Stead employed the help of a retired and reformed brothel madam, Rebecca Jarrett, who obtained a girl named Eliza Armstrong, paying her mother £5 for the child. Jarrett took Eliza to a room where she was drugged (as victims would normally be) before Stead visited her. There is no suggestion that Stead went through with any rape of the girl but simply made his point. The Pall Mall Gazette then published a serialised account of the problem and Stead’s exercise in exposing it.

One of the consequences of this was that Eliza’s mother and father came in for considerable abuse from their neighbours for selling their daughter into prostitution. Mr and Mrs Armstrong claimed they had done no such thing; as far as they were concerned Jarrett was taking the child off to be trained as a domestic servant for a wealthy employer.

Regardless of whether they knew the real fate intended for Eliza or not this led (with support from those opposed to Stead and his campaign) to a court case at the Old Bailey where Stead and Jarrett were convicted of kidnapping and indecent assault. Stead went to prison for three months, Jarrett for six. There was a ‘happy ending’ in that Parliament passed the Criminal Law Amendment Act (1885) which raised the age of consent to 16 but all parties were damaged by the process. Stead never fully  recovered his former reputation as an investigative journalist; Jarrett withered in Millbank prison, and poor Eliza was badly affected by her experience.

In August 1888, just as the cycle of killings known as the ‘Whitechapel murders’ began in East London Elizabeth Armstrong (Eliza’s mother) appeared before the police magistrate at Marylebone. Elizabeth, aged 39 and resident at Charles Street, Lisson Grove, was charged with being drunk and disorderly and with assaulting one of her neighbours and a policeman.

Ellen Tuley deposed that Elizabeth had attacked her with ‘a sweep’s broom and kicked the constable’. Constable Nicholas (100D) confirmed this and so the case was fully proved against her.

Mrs Armstrong was defended in court by Mr Pain, who had been her lawyer throughout the Maiden Tribute case. He said that ‘ever since the unfortunate case of Eliza Armstrong, when it was suggested that his client had sold her daughter for £5, she had been subjected to systematic annoyance at the hands of the prosecutrix and others’. Her husband had been sent quite mad by the affair and was now living in the Marylebone infirmary.

Elizabeth Armstrong denied the assault and counter claimed that Ellen had instead attacked her. The magistrate had to deal with several other related summons from various neighbours of the Armstrongs, binding several over on their own recognisances to behave in future. The Maiden Tribute case had clearly polarised opinion in this poor district of London.

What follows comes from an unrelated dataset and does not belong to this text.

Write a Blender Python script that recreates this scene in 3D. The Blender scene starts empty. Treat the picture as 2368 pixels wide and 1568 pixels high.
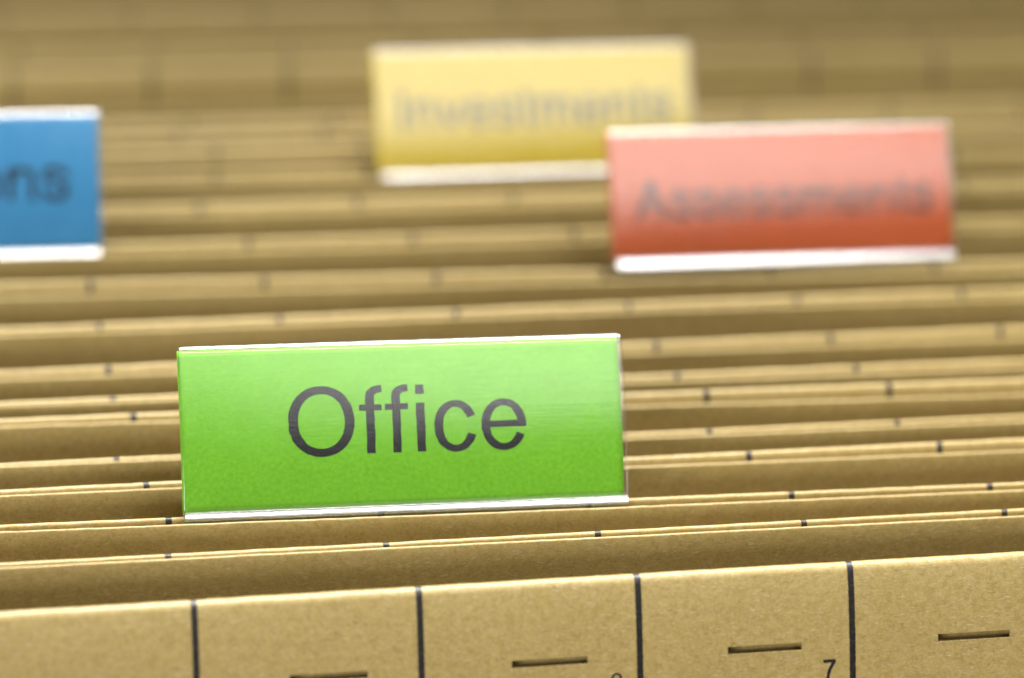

Elizabeth was sent to prison for 14 days for being drunk and disorderly and most probably for the attack on the constable, which would not be tolerated by the magistracy in the 1880s. Mr Pain noted that it was not her first appearance or her first conviction at Marylebone and that too counted against her. By 1888 Eliza Armstrong would have been 16 and free to get on with her life, if she was able. With a father in a lunatic ward and a mother in gaol one wonders if that was possible. Stead clearly believed he was doing God’s work in exposing child prostitution but not for the first time one is bound to ask whether journalists and newspaper editors fully consider the effects of their ‘higher’ actions on the ‘ordinary’ people they use along the way.